I was not, I was, I am not, I do not care

Greg Janes

New Member
Hello,

I am confident that the correct translation of this phrase is "non fui, fui, non sum, non curo" based on by experience with latin and its widespread use. Confirmation would be appreciated anyway.
My questions concern punctuation and the alphabet. I want to know how this phrase would have appeared on Roman tombstones.
Would it be in all capital letters?
Would there be a dot in between words?
Would there be spaces in between words?
Would the letter U or V be used?
Is it written correctly in the picture?

Any help would be greatly appreciated.
 

Attachments

Imber Ranae

Ranunculus Iracundus
The picture you attached is correct.
 

Greg Janes

New Member
Thanks. I've seen the dot between every word in a lot of the examples I've looked up but here it seems to be used more like a comma. Is one way more correct?
 

Cinefactus

Censor
Staff member
No, it is being used as a space. There is one missing between non and curo.
 

Pacifica

grammaticissima
Staff member
No, it is being used as a space. There is one missing between non and curo.
I think it can also be sometimes used separating more like "semantic groups" than individual words. Otherwise there would be one missing between non and fui as well. Where does that image come from? If it's from an authentic inscription we can rest assured of the correctness.
 

Cinefactus

Censor
Staff member
I think it can also be sometimes used separating more like "semantic groups" than individual words. Otherwise there would be one missing between non and fui as well.
Mea culpa. I saw what I expected to see. I can't recall seeing the interpunct used as a comma, although I am not an expert at epigraphy.
 

Pacifica

grammaticissima
Staff member
I am not an expert at epigraphy.
I'm not either. I just said what I seemed to recall, but I may be wrong. Perhaps Imber Ranae had good reasons to say it was correct, though. Let's wait for what he has to say. Otherwise it will always be correct if you put a dot between all words.
 

Imber Ranae

Ranunculus Iracundus
I didn't notice the missing interpuncts in the picture, as it's somewhat low quality. Honestly, I don't know any better than Cinefactus whether that's something the ancient Romans would have done.
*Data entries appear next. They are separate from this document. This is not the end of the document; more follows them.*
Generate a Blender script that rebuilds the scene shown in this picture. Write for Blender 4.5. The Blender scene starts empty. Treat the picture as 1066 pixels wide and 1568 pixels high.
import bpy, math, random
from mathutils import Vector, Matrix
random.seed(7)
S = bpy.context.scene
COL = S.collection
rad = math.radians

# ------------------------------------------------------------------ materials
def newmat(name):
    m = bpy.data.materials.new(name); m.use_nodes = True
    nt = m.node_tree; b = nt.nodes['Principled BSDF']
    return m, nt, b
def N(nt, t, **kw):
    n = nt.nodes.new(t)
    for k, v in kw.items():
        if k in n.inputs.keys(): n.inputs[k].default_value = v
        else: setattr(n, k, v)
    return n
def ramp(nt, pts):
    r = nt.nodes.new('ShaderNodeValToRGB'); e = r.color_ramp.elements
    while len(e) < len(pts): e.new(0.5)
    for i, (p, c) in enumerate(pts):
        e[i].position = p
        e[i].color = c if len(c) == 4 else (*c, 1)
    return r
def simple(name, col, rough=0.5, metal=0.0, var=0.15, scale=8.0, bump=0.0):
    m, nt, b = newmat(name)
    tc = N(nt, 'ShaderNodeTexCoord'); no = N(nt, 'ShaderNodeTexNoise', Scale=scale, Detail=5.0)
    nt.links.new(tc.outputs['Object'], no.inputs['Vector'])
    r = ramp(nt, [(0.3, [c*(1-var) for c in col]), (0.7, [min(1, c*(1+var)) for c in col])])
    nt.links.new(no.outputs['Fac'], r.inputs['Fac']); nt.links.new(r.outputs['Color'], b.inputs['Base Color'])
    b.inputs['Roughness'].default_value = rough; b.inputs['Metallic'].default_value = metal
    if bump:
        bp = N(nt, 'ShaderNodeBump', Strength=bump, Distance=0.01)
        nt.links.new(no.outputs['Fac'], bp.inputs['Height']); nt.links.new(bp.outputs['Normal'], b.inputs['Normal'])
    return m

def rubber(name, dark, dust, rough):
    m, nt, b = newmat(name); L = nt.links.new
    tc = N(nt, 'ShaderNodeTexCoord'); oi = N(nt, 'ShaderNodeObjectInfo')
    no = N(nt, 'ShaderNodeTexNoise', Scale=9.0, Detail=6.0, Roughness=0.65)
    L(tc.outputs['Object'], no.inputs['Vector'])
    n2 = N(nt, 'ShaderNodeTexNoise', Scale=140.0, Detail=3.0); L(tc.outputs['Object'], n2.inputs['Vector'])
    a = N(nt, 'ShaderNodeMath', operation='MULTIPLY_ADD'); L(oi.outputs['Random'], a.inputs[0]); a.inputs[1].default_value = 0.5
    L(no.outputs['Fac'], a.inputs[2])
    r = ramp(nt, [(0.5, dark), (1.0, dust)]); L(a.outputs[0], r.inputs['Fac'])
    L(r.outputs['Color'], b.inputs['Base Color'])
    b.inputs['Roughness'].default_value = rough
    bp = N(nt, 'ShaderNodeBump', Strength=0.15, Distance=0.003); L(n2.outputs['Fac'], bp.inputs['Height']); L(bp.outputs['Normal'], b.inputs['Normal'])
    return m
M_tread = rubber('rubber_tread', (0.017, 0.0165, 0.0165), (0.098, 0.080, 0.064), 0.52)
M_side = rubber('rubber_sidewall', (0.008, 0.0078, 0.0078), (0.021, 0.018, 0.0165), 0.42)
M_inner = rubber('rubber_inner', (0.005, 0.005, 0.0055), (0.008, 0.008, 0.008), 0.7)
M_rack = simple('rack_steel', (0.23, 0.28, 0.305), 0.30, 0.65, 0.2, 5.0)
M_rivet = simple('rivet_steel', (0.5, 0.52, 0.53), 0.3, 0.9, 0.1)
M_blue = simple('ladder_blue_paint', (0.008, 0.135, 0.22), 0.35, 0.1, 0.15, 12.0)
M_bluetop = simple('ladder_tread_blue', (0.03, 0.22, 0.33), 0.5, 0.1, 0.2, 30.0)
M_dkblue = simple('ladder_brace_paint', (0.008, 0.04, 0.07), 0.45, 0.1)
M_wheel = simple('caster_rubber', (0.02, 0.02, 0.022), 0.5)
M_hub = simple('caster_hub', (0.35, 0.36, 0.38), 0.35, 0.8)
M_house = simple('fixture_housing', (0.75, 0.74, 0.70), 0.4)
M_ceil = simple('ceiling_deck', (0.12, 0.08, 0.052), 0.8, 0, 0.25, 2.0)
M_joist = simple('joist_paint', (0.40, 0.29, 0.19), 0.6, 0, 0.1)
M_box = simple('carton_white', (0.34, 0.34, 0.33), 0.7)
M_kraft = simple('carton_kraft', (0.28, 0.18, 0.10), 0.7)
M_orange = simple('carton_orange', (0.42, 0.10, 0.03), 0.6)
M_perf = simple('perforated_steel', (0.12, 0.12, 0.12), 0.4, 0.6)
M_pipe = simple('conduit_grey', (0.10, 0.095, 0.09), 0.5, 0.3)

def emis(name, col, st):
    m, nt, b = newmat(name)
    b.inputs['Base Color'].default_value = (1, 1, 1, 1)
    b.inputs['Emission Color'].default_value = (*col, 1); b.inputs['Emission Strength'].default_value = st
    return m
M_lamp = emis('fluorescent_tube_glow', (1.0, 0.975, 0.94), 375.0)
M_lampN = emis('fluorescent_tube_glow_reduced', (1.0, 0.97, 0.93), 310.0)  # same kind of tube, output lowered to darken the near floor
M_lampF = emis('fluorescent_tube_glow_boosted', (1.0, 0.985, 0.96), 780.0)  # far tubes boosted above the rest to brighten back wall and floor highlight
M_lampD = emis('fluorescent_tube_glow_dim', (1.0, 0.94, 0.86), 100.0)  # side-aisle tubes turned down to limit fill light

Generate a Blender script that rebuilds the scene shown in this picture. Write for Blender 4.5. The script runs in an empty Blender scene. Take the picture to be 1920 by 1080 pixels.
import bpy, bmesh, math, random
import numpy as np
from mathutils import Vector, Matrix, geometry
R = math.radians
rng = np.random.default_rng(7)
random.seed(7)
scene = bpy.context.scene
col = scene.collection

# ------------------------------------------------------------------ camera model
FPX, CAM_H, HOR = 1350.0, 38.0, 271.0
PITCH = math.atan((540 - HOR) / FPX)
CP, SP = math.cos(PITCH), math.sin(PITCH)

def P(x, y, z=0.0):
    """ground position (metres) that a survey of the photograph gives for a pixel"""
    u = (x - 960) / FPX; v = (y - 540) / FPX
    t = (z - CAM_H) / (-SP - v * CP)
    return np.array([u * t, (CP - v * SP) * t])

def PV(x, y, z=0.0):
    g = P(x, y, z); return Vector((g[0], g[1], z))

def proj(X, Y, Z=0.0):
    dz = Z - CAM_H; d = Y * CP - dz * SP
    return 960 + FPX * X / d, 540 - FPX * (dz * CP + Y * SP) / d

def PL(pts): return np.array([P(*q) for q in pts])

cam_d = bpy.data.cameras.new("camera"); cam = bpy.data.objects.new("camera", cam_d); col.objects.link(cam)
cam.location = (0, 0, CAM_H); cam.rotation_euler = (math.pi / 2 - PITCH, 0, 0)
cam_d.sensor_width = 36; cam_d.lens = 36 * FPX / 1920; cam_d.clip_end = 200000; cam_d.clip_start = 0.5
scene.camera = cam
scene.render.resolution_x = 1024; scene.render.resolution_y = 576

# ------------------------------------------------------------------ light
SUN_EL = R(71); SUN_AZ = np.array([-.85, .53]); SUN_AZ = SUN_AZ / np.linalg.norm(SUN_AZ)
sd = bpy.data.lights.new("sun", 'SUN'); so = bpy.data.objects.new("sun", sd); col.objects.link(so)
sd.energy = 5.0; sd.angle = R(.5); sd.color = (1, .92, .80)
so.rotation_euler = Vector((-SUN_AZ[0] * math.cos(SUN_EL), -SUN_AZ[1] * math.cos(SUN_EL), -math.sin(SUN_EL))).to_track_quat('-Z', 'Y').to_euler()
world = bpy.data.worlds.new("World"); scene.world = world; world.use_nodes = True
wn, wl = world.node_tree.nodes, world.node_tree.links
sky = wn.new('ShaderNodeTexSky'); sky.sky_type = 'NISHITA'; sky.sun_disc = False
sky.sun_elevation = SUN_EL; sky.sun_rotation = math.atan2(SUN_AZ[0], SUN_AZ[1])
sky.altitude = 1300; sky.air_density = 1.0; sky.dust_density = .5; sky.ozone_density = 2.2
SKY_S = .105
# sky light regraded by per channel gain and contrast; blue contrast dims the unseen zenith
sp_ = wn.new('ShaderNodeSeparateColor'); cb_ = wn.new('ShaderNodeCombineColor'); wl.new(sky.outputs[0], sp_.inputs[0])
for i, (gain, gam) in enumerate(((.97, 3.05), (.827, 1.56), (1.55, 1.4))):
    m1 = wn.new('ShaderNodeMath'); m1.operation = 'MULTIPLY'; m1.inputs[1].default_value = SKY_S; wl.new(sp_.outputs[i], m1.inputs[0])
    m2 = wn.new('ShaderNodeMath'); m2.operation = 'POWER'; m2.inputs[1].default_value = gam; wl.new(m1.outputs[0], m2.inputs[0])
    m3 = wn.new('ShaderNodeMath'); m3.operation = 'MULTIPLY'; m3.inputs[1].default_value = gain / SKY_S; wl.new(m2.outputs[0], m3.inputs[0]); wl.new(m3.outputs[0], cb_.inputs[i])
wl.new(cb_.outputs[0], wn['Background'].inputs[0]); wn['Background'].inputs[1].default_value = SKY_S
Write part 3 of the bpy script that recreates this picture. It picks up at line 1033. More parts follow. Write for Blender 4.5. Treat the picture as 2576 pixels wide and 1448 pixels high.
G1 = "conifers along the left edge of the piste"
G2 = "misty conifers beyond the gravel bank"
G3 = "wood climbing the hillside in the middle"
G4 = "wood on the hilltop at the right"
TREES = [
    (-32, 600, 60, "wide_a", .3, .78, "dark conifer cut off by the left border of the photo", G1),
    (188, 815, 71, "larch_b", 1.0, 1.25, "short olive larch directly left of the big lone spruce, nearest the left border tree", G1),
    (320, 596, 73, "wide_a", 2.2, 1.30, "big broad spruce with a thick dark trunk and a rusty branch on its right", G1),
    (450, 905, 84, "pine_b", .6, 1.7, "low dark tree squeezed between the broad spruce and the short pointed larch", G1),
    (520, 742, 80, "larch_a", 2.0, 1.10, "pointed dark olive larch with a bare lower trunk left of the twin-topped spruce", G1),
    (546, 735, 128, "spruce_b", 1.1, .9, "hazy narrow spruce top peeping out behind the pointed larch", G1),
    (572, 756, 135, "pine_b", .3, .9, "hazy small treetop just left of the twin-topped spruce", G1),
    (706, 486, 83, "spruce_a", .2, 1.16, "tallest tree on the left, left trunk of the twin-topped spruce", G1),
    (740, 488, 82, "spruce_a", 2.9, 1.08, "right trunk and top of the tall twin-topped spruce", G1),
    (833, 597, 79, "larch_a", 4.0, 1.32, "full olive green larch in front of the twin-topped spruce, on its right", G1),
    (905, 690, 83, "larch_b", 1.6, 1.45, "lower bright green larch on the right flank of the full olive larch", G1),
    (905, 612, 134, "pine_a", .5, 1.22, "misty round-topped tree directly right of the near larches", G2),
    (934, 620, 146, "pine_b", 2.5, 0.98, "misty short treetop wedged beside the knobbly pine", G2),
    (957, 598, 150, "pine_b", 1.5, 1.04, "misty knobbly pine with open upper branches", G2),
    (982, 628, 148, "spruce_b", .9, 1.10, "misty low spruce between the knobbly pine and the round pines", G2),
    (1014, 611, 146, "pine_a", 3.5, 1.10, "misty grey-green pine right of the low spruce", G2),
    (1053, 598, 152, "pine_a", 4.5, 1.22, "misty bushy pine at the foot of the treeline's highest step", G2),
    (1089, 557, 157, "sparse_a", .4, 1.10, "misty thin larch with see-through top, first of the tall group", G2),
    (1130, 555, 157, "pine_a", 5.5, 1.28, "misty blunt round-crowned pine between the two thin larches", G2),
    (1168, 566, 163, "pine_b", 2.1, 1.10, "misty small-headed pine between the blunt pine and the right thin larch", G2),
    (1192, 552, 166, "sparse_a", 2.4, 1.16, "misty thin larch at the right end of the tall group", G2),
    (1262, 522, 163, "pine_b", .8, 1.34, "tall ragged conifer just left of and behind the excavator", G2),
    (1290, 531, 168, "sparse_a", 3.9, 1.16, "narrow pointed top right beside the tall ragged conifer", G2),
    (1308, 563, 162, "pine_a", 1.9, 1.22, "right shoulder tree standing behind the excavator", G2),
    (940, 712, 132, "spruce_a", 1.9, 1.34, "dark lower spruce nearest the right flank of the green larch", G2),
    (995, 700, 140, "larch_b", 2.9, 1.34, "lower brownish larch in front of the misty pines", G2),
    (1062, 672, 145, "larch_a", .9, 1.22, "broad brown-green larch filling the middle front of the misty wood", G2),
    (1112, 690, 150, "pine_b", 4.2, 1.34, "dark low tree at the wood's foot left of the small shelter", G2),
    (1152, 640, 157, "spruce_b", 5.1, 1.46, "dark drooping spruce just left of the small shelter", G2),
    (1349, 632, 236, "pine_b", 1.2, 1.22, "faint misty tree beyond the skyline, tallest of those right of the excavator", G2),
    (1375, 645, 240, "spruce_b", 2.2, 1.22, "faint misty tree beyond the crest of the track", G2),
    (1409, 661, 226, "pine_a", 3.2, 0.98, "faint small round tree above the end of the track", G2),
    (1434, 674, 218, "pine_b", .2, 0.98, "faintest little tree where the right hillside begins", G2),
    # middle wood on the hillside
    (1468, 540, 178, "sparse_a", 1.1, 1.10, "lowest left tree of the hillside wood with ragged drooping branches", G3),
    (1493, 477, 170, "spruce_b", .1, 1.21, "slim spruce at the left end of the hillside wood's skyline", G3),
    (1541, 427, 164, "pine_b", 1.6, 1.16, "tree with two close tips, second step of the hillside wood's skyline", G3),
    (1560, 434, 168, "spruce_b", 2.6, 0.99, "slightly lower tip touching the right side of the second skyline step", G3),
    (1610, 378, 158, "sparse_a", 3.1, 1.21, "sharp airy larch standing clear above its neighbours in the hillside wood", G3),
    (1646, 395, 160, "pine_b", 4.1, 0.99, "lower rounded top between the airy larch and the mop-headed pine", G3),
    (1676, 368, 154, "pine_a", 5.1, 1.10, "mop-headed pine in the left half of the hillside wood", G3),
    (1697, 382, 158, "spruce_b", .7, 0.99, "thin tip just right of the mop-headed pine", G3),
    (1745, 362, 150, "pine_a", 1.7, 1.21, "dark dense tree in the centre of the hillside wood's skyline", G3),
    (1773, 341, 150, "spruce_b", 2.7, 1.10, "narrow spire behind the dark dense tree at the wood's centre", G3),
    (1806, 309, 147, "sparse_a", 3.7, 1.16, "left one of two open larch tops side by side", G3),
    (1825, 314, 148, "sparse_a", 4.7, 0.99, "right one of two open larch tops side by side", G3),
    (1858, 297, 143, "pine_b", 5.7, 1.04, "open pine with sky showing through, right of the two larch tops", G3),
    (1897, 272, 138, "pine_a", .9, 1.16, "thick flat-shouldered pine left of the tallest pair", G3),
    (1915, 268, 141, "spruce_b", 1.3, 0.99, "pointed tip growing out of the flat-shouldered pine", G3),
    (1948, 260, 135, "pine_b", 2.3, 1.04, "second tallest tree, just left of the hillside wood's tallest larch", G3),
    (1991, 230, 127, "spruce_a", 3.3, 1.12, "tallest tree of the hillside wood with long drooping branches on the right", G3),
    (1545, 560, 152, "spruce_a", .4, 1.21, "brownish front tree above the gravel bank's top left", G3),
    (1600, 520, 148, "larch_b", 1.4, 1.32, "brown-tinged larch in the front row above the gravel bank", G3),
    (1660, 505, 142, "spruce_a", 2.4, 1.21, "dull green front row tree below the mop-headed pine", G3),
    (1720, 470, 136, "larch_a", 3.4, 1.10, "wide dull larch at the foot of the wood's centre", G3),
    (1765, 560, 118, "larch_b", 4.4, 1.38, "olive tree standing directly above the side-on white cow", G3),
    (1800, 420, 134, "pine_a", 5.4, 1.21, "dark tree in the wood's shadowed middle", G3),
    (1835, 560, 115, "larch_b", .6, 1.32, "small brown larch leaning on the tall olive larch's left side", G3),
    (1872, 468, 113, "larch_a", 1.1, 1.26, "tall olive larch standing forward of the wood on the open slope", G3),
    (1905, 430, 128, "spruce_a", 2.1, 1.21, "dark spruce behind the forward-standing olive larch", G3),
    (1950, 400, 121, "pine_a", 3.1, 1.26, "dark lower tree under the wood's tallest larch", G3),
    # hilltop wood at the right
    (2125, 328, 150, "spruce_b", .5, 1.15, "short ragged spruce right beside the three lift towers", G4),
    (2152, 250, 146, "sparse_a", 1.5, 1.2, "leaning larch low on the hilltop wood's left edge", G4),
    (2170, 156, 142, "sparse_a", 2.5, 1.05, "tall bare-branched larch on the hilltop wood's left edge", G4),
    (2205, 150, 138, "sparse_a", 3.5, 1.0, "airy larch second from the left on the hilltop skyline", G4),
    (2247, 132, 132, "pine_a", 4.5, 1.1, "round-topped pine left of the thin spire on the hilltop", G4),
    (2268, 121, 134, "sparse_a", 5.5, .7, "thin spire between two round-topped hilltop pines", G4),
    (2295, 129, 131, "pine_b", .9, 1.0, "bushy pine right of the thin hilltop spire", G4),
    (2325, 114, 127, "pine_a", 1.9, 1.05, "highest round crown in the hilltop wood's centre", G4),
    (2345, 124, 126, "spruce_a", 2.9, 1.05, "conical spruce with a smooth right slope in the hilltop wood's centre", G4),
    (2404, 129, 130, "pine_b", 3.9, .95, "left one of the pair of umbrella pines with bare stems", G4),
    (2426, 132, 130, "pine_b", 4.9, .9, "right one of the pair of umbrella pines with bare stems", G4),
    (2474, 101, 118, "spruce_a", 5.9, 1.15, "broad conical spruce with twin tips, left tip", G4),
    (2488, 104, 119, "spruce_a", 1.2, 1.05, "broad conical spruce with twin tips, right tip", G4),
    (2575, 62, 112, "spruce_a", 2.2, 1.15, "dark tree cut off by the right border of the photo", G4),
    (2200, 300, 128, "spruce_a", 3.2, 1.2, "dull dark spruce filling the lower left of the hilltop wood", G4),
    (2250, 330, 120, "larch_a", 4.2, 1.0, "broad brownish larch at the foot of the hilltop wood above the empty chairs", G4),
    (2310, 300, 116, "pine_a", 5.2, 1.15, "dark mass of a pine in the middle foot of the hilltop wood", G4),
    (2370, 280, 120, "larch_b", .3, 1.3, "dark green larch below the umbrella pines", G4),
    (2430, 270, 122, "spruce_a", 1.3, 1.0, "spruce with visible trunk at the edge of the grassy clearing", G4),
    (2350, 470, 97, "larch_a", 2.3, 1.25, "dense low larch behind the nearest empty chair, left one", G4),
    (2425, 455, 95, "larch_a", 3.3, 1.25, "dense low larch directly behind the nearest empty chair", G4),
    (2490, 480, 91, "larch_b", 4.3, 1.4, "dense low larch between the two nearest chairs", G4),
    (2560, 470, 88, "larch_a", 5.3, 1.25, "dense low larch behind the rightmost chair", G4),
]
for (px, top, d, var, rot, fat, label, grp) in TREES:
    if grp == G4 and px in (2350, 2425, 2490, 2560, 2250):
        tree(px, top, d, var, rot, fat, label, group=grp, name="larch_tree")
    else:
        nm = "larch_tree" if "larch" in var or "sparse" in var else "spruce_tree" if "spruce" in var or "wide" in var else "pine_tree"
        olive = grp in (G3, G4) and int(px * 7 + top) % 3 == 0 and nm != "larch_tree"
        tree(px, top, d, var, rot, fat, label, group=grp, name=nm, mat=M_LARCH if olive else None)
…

If you're aiming for absolute authenticity, I'd suggest using them between every word. There are a number of pictures of ancient Roman tombstone inscriptions that you can see online with a simple Google image search, so you can see for yourself what they look like.
 

Pacifica

grammaticissima
Staff member
Found something on some other uses of interpuncts here. I didn't completely dream what I seemed to remember. They don't seem to mention inscriptions though.
 

Greg Janes

New Member
Ok, so it seems like everyone agrees that the most correct way to write the phrase is: NON·FUI·FUI·NON·SUM·NON·CURO
Right?
 

Pacifica

grammaticissima
Staff member
In Roman style, all U's should be V's in caps.

NON·FVI·FVI·NON·SVM·NON·CVRO
 

Greg Janes

New Member
Not thinking. You're totally right. If it gets broken up into two lines, would it look like this with the interpunct at the end?
NON·FVI·FVI·
NON·SVM·NON·CVRO
 

Imber Ranae

Ranunculus Iracundus
I don't think you'd use an interpunct at the margin like that.
 

Greg Janes

New Member
Most of the inscriptions I've looked up omit the interpunct at the margins but a few do use it there. Can anyone else weigh in on this?
 

Imber Ranae

Ranunculus Iracundus
What is it exactly that you want them to weigh in on?
 

Pacifica

grammaticissima
Staff member
About whether to put an interpunct at the margin or not I guess. Well I think that no, but I'm no specialist.